* _What to do_
Work out how many lines of the listing hold "from", then state only that count.

★ ★ ★

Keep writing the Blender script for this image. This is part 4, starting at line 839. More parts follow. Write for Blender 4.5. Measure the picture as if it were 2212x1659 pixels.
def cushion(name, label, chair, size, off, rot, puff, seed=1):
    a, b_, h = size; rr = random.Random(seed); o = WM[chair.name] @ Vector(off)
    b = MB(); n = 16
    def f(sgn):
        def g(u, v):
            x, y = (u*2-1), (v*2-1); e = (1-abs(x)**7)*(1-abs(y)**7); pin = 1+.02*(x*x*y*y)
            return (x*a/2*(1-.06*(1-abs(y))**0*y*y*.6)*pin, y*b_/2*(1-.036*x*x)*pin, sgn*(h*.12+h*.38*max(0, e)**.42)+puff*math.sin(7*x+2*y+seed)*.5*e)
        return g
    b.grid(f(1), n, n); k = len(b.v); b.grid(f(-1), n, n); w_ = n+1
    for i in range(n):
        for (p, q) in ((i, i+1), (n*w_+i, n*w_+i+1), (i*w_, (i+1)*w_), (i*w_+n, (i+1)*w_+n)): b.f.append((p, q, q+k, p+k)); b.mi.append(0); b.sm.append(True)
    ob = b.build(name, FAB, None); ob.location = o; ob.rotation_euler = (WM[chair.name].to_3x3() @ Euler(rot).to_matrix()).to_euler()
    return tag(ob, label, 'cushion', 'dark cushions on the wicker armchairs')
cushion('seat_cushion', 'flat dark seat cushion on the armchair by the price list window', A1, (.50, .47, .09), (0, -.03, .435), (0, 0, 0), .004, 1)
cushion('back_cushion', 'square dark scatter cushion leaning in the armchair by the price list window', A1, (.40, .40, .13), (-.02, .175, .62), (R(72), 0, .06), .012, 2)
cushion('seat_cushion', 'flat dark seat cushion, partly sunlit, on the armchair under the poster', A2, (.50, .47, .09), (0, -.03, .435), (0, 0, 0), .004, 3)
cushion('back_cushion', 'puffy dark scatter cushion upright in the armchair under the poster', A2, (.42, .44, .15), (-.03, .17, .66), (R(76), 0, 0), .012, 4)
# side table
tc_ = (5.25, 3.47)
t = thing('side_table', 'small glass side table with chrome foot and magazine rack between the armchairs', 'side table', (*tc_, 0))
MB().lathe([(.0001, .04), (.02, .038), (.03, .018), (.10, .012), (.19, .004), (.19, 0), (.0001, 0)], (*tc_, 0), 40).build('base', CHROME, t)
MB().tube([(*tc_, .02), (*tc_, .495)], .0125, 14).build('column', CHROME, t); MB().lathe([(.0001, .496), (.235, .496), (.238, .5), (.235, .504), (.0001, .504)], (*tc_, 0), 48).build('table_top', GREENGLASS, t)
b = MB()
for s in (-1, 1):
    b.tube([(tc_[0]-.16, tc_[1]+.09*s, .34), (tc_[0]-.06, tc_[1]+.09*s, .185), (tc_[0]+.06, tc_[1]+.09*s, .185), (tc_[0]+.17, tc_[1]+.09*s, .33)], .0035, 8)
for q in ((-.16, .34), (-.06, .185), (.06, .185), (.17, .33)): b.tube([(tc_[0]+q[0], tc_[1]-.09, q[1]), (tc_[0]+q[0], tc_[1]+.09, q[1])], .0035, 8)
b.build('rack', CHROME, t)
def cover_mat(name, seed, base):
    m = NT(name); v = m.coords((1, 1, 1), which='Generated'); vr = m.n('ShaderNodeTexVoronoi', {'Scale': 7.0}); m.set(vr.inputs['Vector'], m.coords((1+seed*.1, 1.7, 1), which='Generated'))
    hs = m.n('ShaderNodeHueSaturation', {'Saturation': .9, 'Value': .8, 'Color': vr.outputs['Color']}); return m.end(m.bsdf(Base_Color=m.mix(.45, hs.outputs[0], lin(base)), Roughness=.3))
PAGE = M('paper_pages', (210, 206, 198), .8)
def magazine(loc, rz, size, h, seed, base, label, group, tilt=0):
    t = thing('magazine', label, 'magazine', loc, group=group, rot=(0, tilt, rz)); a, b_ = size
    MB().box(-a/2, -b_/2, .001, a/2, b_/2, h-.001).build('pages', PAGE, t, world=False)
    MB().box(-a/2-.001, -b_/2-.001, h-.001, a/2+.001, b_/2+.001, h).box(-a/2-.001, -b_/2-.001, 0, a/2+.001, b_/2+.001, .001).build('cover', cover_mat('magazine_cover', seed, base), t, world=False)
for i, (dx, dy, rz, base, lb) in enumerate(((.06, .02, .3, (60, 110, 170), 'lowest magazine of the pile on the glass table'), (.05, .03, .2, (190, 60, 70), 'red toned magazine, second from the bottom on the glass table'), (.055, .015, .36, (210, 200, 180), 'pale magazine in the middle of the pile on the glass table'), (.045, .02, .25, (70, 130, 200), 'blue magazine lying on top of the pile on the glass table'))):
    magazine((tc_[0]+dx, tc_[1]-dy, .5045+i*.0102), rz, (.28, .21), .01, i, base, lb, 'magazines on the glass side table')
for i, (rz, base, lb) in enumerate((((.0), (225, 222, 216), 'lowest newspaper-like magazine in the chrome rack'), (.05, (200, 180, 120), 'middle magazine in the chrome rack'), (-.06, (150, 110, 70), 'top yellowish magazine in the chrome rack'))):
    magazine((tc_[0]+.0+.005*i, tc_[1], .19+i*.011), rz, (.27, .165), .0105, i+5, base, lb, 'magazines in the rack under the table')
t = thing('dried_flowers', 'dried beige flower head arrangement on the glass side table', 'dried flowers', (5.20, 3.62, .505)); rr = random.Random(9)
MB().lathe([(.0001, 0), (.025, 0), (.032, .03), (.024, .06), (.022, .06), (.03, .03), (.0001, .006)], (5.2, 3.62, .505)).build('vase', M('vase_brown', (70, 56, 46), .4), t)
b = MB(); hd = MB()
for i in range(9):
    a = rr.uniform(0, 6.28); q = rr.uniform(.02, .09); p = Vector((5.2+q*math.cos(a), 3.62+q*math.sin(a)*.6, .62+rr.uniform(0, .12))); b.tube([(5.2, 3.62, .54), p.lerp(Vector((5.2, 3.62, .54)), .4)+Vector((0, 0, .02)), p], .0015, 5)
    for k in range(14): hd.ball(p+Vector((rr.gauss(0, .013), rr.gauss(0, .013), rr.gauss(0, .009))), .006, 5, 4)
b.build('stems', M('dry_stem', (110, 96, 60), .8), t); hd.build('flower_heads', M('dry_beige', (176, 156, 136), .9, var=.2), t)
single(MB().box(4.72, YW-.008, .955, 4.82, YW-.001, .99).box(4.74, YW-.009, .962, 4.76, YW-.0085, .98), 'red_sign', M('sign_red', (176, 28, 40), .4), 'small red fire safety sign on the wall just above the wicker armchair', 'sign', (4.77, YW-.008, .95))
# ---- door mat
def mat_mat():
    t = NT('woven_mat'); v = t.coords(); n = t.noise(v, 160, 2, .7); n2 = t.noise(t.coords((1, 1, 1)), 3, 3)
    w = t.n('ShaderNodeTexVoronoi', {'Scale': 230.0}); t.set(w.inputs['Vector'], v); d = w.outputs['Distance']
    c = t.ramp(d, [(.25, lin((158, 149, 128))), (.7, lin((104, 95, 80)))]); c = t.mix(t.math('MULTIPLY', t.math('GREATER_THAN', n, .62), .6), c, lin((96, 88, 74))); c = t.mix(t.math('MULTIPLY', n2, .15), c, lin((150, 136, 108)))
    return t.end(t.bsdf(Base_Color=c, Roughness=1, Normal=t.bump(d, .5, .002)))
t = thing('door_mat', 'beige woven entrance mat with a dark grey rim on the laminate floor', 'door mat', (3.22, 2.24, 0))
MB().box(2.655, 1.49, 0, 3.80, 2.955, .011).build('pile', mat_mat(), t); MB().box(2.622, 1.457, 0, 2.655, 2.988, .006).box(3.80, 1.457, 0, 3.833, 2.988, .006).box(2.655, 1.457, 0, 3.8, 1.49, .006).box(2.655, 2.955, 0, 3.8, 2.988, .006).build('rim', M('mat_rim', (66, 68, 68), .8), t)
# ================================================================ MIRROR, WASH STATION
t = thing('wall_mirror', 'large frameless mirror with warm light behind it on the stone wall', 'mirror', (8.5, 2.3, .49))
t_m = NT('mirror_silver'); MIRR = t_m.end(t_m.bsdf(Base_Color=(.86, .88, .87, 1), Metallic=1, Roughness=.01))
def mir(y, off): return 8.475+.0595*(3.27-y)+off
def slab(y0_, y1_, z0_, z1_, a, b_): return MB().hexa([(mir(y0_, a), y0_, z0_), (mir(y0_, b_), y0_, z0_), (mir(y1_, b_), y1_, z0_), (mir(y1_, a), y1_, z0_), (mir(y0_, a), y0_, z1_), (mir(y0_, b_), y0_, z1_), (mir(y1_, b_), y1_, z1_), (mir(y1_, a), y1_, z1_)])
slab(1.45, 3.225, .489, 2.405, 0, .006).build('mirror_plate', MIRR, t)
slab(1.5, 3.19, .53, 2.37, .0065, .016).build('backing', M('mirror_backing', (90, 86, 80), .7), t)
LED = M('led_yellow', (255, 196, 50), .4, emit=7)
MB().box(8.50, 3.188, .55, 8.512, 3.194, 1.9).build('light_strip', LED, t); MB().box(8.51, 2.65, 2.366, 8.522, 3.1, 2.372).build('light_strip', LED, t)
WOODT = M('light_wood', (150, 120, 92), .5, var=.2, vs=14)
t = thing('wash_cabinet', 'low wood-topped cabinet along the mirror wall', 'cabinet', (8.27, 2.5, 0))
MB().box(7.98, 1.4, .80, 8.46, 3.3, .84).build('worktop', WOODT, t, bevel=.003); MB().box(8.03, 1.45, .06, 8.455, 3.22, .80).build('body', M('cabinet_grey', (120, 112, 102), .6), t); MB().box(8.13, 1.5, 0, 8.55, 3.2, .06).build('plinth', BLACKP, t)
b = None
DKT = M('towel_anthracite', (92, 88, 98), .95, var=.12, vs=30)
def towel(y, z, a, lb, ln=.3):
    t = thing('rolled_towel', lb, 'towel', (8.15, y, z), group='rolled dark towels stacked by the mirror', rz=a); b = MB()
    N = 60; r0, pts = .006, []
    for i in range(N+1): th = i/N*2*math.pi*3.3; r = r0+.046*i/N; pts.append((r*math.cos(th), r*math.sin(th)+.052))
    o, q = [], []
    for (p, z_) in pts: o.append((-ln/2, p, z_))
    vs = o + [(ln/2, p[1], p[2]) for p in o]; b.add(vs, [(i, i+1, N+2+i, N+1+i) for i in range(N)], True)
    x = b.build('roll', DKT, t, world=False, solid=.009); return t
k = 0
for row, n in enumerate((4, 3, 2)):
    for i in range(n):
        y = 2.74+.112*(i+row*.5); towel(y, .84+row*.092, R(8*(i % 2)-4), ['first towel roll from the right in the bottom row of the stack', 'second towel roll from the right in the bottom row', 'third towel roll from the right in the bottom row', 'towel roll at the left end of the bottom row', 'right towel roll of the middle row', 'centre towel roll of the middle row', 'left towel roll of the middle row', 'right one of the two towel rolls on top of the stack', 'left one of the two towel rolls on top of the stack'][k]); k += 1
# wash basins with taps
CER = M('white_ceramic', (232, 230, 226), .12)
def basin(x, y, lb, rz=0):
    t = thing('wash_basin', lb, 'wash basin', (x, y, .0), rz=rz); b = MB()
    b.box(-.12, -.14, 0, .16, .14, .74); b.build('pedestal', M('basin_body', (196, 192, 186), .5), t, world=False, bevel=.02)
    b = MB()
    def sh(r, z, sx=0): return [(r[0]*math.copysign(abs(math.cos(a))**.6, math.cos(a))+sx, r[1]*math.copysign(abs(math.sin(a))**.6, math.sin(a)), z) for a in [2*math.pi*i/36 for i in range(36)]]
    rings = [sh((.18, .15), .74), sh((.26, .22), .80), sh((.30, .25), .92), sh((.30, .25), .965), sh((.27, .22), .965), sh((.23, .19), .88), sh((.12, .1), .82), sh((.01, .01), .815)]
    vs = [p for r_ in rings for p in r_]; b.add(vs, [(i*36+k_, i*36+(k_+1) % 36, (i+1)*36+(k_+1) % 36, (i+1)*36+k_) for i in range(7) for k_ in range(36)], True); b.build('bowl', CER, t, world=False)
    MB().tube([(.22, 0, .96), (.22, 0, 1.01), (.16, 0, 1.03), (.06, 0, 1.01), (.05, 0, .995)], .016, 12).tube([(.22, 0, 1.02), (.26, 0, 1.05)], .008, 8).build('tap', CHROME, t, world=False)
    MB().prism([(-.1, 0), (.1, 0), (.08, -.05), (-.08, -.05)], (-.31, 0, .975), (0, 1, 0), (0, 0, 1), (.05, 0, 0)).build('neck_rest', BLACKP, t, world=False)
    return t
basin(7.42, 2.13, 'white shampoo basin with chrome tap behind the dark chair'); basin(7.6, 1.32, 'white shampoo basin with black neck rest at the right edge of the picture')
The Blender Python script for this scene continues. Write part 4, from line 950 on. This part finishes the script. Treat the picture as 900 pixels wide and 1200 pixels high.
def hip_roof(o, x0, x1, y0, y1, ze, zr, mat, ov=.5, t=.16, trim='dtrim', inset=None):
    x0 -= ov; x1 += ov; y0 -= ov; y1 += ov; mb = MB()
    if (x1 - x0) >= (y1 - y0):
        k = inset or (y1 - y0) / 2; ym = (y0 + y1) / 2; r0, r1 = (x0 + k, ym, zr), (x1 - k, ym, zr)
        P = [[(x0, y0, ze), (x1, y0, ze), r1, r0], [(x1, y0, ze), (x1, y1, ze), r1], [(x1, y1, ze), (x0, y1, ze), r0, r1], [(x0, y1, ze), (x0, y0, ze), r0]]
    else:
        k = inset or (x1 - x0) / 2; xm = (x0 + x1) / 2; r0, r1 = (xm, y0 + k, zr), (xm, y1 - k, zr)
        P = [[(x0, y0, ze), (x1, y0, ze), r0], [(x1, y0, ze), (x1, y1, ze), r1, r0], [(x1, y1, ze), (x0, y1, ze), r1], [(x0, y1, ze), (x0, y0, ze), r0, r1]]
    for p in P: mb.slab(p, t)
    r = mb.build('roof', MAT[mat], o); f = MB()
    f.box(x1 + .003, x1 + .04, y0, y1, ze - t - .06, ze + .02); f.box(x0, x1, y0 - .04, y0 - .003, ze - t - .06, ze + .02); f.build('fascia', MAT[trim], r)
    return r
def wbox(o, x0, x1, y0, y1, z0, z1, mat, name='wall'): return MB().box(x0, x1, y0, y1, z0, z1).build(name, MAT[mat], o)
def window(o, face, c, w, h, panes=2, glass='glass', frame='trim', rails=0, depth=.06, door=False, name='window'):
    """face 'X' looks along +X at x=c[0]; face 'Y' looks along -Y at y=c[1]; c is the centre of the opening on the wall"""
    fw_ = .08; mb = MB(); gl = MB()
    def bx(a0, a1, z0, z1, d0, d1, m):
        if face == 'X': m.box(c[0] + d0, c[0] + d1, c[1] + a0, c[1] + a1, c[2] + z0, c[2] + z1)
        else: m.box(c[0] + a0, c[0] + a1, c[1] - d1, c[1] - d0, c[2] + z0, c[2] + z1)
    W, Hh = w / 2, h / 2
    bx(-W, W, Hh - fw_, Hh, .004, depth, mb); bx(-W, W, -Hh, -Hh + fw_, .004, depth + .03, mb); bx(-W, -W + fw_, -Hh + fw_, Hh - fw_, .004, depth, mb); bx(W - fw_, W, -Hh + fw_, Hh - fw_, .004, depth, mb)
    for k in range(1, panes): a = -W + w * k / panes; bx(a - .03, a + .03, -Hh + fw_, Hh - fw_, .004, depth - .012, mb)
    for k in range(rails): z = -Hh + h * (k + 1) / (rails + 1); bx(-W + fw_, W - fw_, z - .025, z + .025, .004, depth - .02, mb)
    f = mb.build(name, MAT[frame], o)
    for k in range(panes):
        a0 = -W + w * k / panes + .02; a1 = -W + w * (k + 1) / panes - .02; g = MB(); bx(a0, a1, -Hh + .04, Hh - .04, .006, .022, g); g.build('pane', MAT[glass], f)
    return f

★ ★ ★

* _Task solution_
3